The Institution of Engineering and Technology’s (IET) Global Challenge encourages young professional engineers (aged 18-35) across the globe to address a real-world engineering challenge and invent a solution with their diverse academic and technical exposure. This year’s competition encouraged teams to develop an innovative solution to help clean up the estimated 18 billion pounds of increasing plastic waste that enters our oceans each year.

The highly commended team, Team Leeds – which is made up of Philippa Clarkson (30), Ed Cottle (28) and Kerry Ford (28) – has developed the ‘for Keeps’ concept where reusable silicon-based containers for ready-meals would replace single-use containers. Encouraging a deposit return scheme for customers with money off their next purchase, these new containers would then be returned to supermarkets for industrial cleaning and reused.

Team member Philippa, who is a Mechanical Design Engineer at DePuy Synthes, explained: “We entered the competition as the environment is very important to us – I’ve been a member of Greenpeace for several years and their mission is so important, now more than ever, so getting this award is really humbling. 

“The initial idea is a product that would cut back on single-use plastics used for ready meals, that would, in turn, encourage and incentivise the public to return the silicon containers for reuse. Initially starting with ready meal containers, we want our idea could go much bigger. It could be used for things like bottles, packets and boxes, and even takeaways – I want to be able to buy a takeaway that comes in this packaging, that I can easily just take back to the supermarket when finished.”

Team member Ed, who is a Deep Learning Engineer at Optalysys added: "It feels great to have Greenpeace's commendation. We are big environmentalists and the thought that we can legitimately contribute to help the problem with single-use plastics means a lot to us.

“Engineering and technology are vital pieces of the puzzle when trying to solve environmental issues – we need new technologies and solutions because there are problems that we have failed to solve with existing knowledge."

Louise Edge, Head of Greenpeace UK’s ocean plastics campaign, said: “This competition required participants to create packaging solutions that removed the need for plastics or throwaway packaging altogether – something that the government and supermarkets have yet to achieve.

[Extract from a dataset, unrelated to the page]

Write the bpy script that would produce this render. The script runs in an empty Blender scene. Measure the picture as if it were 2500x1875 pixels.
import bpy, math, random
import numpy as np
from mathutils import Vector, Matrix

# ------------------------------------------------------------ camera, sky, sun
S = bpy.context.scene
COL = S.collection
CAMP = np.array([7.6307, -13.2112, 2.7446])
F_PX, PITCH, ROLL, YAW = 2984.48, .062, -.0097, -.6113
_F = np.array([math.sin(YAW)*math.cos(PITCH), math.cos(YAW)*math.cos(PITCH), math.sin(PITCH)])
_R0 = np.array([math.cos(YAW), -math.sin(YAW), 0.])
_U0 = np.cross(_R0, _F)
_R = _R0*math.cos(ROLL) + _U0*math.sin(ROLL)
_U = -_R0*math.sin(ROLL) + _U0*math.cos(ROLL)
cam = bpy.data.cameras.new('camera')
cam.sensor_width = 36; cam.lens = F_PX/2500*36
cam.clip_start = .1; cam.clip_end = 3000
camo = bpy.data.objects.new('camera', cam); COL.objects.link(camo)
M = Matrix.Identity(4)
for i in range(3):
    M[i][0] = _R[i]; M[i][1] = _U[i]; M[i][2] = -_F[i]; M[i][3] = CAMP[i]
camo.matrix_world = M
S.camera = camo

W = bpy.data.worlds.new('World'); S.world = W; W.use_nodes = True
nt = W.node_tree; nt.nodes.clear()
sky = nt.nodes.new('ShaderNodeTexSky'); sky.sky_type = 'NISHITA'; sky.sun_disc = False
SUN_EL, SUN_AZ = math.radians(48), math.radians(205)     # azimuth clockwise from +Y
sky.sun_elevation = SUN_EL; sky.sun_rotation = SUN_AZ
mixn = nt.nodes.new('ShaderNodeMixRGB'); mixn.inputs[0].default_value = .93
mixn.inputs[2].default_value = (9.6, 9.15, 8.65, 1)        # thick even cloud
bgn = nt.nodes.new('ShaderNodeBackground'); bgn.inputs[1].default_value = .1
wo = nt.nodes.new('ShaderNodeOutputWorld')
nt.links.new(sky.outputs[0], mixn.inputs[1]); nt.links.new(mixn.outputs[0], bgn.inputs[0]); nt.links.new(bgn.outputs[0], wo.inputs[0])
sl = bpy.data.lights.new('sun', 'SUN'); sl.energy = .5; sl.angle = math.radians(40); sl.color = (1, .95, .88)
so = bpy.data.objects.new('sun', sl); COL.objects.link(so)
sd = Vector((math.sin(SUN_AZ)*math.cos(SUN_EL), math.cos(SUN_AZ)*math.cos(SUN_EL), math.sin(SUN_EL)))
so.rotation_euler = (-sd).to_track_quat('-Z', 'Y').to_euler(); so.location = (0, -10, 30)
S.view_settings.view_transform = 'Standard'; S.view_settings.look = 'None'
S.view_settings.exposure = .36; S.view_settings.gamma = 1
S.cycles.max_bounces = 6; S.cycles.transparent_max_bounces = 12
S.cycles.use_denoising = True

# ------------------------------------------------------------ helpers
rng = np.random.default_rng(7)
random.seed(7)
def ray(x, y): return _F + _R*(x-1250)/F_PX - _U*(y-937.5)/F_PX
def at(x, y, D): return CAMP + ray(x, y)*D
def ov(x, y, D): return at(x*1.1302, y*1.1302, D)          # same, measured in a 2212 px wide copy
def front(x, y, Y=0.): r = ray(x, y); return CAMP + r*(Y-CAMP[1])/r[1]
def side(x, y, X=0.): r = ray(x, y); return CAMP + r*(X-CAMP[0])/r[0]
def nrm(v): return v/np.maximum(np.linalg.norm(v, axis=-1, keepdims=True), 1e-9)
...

“Seeing the kind of innovative thinking demonstrated by the competition winners and indeed all of the finalists was really refreshing and gives us real hope that our plastic pollution crisis can be overcome.

“Politicians and retailers should take note, and back innovative solutions like these, rather than relying on false solutions and swapping one kind of throwaway packaging for another.”

Dr Peter Bonfield, IET President, added: “This competition is all about giving young engineers a platform to highlight their innovations. By shining a light on a particular problem we’ve found that engineers think outside of the box and come up with innovative solutions.

“I’d like to congratulate Team Leeds for their fantastic concept. Previous winners and highly commended entrants of this challenge have gone on to see their innovations become a reality, so this is a great way to make a difference and solve a real-world challenge.”